Some things Never Change...

This weekend saw 50,000 (definitely non-fascist) music lovers descend upon Victoria Park as part of the Thirtieth anniversary of 'Rock Against Racism', the festival that united disparate social groups and raised awareness of racism through the medium of rock music. And I am trying very hard not to be totally cynical about its re-enactment.

1978 Britain was quite a lot different from how it is now. I have no way of knowing this authoritatively; when those rock giants such as The Specials and The Clash were sultrily stalking the stage I was no more than a glint in my father's eye. But I can imagine that race was a thorny issue, or else to 'rock against' it would have been slightly superfluous.

I am not naive or idealistic enough to claim that race is no longer an issue in Britain. People are still discriminated against for the colour of their skin or for their religious beliefs. This practice is both ignorant and abhorrent.

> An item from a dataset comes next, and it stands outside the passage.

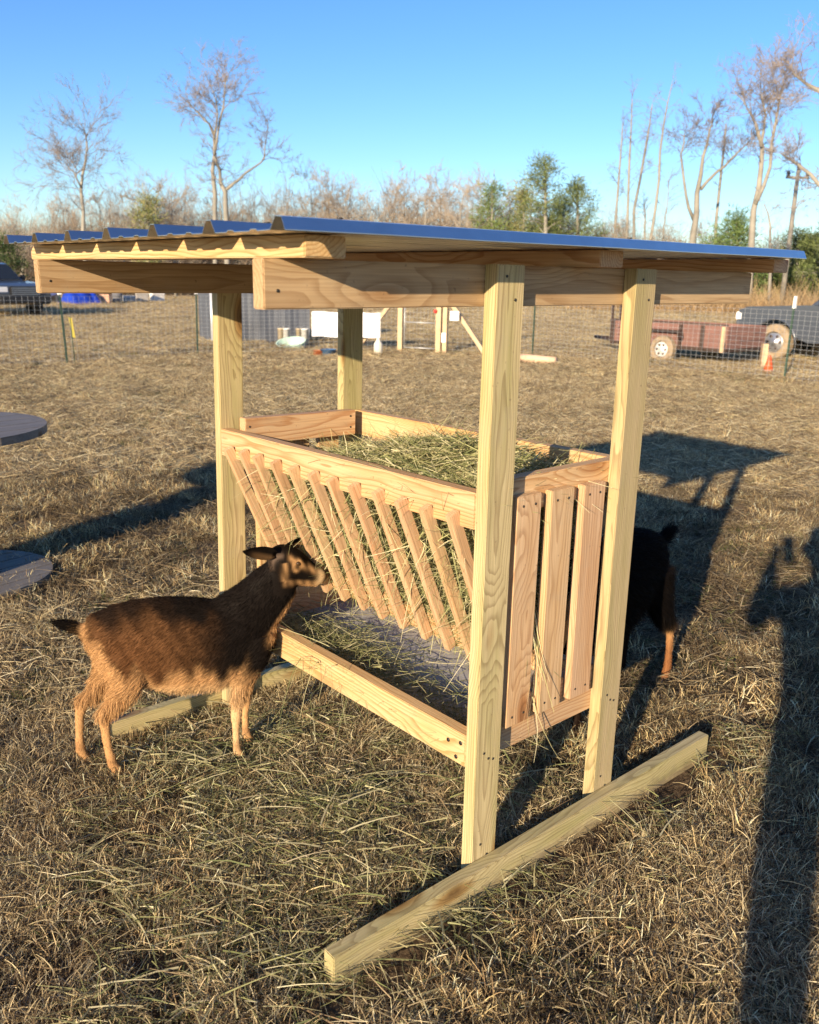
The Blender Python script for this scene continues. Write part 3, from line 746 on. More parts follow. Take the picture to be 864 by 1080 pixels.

But we have come a long way since 1978.

30 years ago racial tensions were far less civilized than today. Discrimination was institutionalized - if not openly admitted - and many facets of society routinely gave people different to themselves an unnecessarily hard time. 'Rock Against Racism' was a festival that sought to raise the point that racism was idiotic, and that just because it was commonplace, it needn't have been excusable.

The less catchily-titled 'Love Music, Hate Racism' festival last weekend seemed to me to be an overly nostalgic harking back to the seventies, when music was seen as a vehicle for ideological change. The world has moved on, The Clash's Paul Simonon has fewer hairs and people are infinitely more accepting and predisposed to social integration 'than back in the day'. Music's role in popular culture has also altered.

Philanthropist and musical visionary Damon Albarn argued that the concert proved music was "still a very cohesive force" in the fight against racism. But what is he hoping to achieve by reminding us what music once achieved? It seems a very backward route for progress.

Racism has altered from being a frowned upon social practice to being simply unacceptable. Any new attempt to root it out will not change the fact that there are always going to be pockets of society who are racist. If these idiotic minority will not change their mind in the face of common decency, social pressure or legal legislation, they are unlikely to alter their warped ways after listening to rock music.

You cannot seek to change indoctrinated and socially chastised individuals through popular culture. Racist individuals are subversive and, in adopting a position so at odds with social acceptability, make it clear that they don't care what people say publicly - indeed, they seek to contradict it.

Yet this doesn't stop moral paragons such as actors and musicians from attempting to change people's minds, from trying to save poor, unpopular people from their own sensibilities. Why not 'Rock Against Rape'? Or any number of social evils?

Like Ricky Gervais' pinpoint remark at Live8 a few summers ago, you can't make racism 'history'. It will always exist, just as poverty will. That is not to say that we shouldn't continue to fight against it. It's just that wheeling out some more hackneyed, self-aggrandising musician to re-enact a concert that made the headlines in the past is a fairly unoriginal way of doing it.

This new concert has succeeded only in reminding us that racism is still an unnecessary evil. In the same way that murder is. No one is under any impression that racism in not a very bad thing, even those people who perpetrate it. Events like this will not shake a racist's long-held beliefs.

By it's very nature, the concert would have attracted non-racist individuals, who support the idea of anti-fascism. It will not have reached any of the people whose ideas need altering. "Don't be racist guys." "Yeah, we know". It's just not a revolutionary discourse.

This back-slapping performance of social inclusiveness may have been spectacular, but trying to change oppositional views by inviting along a load of supporters is futile.

Perhaps we would do better to accept that there will always be a thankfully small minority who harbour racist views, and no regurgitation of punk's greatest hits can change that. But that wouldn't sell as many albums, would it?